Jugend ohne Gott - von Ödön von Horváth

Jugend ohne Gott - von Ödön von Horváth
Horváths Roman spielt nach der Machtergreifung des "Oberplebejers", wie der Protagonist, ein Lehrer, Adolf Hitler nennt.

Über Horváth muss man nicht viel sagen - er ist einer der größten österreichisch-ungarischen Autoren des letzten Jahrhunderts. 1901 geboren, aufgewachsen in Budapest, Wien und München, von den Nazis verfemt und 1938, mit nur 36 Jahren, in Paris während eines Gewitters von einem hinabstürzenden Ast erschlagen. Eingeschrieben in den Olymp der Literatur durch Werke wie "Geschichten aus dem Wiener Wald", "Glaube Liebe Hoffnung" oder eben "Jugend ohne Gott". Dieser Roman war der letzte, dessen Veröffentlichung Horváth ein Jahr vor seinem Tod noch erlebte. Gedruckt in Amsterdam und sofort danach auf die faschistische "Liste des schädlichen und unerwünschten Schrifttums" gesetzt, wurde das Buch doch kurz nach seinem Erscheinen zu einem Erfolg und in mehrere Sprachen übersetzt.

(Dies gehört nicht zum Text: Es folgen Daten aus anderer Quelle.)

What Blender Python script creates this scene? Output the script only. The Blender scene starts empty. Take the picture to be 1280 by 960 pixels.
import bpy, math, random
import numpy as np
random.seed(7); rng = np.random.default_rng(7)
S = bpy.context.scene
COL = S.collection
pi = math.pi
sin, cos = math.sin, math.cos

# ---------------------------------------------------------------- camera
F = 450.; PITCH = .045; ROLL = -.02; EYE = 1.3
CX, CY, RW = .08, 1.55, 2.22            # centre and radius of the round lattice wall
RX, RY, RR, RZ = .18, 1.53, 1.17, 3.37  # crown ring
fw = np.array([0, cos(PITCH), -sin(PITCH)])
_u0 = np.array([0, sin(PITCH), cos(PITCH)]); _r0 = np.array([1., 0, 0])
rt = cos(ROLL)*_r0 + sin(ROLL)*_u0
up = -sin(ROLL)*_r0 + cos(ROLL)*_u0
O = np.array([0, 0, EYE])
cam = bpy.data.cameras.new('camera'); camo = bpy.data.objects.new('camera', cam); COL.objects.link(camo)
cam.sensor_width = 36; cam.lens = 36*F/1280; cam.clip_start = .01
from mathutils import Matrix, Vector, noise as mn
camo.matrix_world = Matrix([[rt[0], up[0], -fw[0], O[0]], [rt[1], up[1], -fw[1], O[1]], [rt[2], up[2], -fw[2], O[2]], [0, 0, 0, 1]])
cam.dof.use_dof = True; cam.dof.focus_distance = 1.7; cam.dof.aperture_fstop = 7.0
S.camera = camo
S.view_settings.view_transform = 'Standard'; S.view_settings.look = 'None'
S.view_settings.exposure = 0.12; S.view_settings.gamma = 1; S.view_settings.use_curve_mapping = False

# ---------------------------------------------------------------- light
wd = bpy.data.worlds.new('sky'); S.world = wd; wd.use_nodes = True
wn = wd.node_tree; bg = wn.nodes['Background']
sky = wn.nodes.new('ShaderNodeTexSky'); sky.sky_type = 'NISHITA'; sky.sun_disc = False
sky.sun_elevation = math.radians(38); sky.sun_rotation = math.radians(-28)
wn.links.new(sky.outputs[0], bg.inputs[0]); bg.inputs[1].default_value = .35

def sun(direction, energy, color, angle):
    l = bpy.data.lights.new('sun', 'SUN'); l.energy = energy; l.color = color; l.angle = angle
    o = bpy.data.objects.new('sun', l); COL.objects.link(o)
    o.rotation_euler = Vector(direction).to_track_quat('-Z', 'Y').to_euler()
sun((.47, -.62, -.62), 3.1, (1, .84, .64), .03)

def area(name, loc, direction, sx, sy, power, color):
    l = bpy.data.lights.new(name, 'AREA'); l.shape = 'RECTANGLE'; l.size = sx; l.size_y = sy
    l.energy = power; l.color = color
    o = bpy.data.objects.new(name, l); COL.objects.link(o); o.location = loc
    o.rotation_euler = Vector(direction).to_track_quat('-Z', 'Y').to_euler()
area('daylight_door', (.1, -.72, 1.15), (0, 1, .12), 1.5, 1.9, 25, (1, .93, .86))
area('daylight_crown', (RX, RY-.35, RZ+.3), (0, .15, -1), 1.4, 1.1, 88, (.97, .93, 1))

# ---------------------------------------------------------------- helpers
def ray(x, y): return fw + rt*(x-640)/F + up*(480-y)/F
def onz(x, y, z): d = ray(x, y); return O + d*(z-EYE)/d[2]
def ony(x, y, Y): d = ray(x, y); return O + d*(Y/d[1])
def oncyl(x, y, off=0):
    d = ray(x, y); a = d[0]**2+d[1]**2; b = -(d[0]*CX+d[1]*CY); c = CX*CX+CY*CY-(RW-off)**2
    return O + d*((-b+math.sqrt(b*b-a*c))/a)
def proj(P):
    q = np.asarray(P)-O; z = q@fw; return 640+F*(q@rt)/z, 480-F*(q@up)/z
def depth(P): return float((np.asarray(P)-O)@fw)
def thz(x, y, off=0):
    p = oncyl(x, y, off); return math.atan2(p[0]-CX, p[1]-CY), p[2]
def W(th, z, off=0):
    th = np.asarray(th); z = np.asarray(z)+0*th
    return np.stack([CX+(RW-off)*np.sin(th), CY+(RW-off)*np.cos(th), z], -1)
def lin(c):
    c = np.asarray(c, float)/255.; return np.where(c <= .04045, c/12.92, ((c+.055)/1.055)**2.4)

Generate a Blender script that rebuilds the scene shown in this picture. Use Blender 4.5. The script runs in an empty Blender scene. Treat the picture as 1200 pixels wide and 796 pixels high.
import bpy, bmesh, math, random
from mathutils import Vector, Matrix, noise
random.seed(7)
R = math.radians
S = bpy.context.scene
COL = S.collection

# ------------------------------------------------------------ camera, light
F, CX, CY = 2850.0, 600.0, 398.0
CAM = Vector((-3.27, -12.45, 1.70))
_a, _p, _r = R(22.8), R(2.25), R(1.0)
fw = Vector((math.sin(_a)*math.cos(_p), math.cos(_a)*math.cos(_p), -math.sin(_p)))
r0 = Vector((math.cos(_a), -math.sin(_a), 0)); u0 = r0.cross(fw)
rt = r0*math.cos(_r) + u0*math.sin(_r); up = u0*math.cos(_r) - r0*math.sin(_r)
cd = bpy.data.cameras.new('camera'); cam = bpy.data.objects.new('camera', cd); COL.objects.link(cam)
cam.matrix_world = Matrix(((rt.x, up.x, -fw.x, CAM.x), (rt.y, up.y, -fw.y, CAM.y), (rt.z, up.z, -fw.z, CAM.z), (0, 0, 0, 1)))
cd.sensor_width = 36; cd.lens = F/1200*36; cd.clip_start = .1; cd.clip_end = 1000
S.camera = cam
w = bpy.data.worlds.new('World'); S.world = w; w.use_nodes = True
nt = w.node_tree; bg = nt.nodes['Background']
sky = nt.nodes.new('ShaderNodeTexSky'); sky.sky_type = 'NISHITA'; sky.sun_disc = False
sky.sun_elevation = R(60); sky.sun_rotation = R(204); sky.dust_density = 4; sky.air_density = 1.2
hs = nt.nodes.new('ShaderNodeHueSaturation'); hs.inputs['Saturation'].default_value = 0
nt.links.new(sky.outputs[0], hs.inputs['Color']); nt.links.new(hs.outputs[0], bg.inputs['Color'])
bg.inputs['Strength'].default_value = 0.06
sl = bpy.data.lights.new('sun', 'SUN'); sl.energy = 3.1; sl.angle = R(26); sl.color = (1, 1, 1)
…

Jugend ohne Gott - von Ödön von Horváth

In "Jugend ohne Gott" berichtet der namenlose Ich-Erzähler von seinem Leben als Geschichtslehrer. Der Roman spielt nach der Machtergreifung des "Oberplebejers", wie dieser Lehrer Adolf Hitler nennt. Aber nur im Stillen versteht sich. Der Ich-Erzähler verhält sich passiv, hat Angst um seine Stellung, seine Pension, sein Leben. Er trichtert den Schülern ein, was die faschistische Obrigkeit hören will und handelt sich prompt Ärger ein, als er zu erklären versucht, dass "Neger" durchaus auch Menschen seien. Die Jugend ist eine ohne Gott, ohne Wahrheit und ohne Moral. Die jungen Menschen sind nichts anderes mehr als abgerichtete Puppen: kalt und mit grauslichem, starrem Blick. Dazu passt, dass sie vom Lehrer nur mit den Anfangsbuchstaben genannt werden: Ihnen fehlt - von wenigen Ausnahmen abgesehen - jegliche Individualität. Ein ehemaliger Kollege des Lehrers ist der gleichen Ansicht: "Ich bin zwar nur ein Amateurastrolog", erklärt der, "aber die Erde dreht sich in das Zeichen der Fische hinein. Da wird die Seele des Menschen unbeweglich, wie das Antlitz eines Fisches".

Geschickt bindet Horváth seine Sozial- und Zeitkritik in den Rahmen eines Kriminalstücks ein: Auf einer Klassenfahrt - um das Exerzieren, Zeltaufbauen und Schießen zu lernen - geschieht ein Mord. Einer der Schüler wird tot aufgefunden, ein anderer gilt als verdächtig. Der Lehrer fühlt sich verantwortlich, sucht die Wahrheit und findet schließlich die Schuld - auch seine eigene. Und selbst eine Liebesgeschichte ist in den schmalen, keine 150 Seiten umfassenden Roman eingebunden: rührend hilflos, nur am Rande und mit der gleichen Hoffnungslosigkeit dieser "Jugend ohne Gott" gezeichnet.

Ödön von Horváths Text beeindruckt auch heute noch mit seiner einfachen, aber umso deutlicheren Sprache. An seinen Theaterstücken geschult, nutzt der Autor hier ähnliche Techniken: kurze, an dramatischen Szenen angelehnte Kapitel und viele Dialoge oder wie für eine Bühne geschaffene Selbstgespräche. Und tatsächlich arbeitete Horváth das mehrere Jahre vorher entstandene Dramenfragment "Der Lenz ist da! Frühlingserwachen in unserer Zeit" in diesen Roman um.

Trotz aller beißenden und verzweifelten Kritik endet das Buch für den Protagonisten versöhnlich: Der ich-erzählende Lehrer hat seinen Opportunismus aufgegeben, hat sich gerührt und endlich gehandelt. Und auch wenn es ihn seinen Job und sein Ansehen gekostet hat - etwas anderes hat er gewonnen: Den Glauben an sich selbst und die Wahrheit. Hermann Hesse schrieb 1938 an Alfred Kubin, Horváths Roman sei " . . . großartig und schneidet quer durch den moralischen Weltzustand." Eben aus diesen zwei Gründen - sprachliche Größe und grandiose Seelenbeleuchtung - ist "Jugend ohne Gott" auch heute noch so wichtig.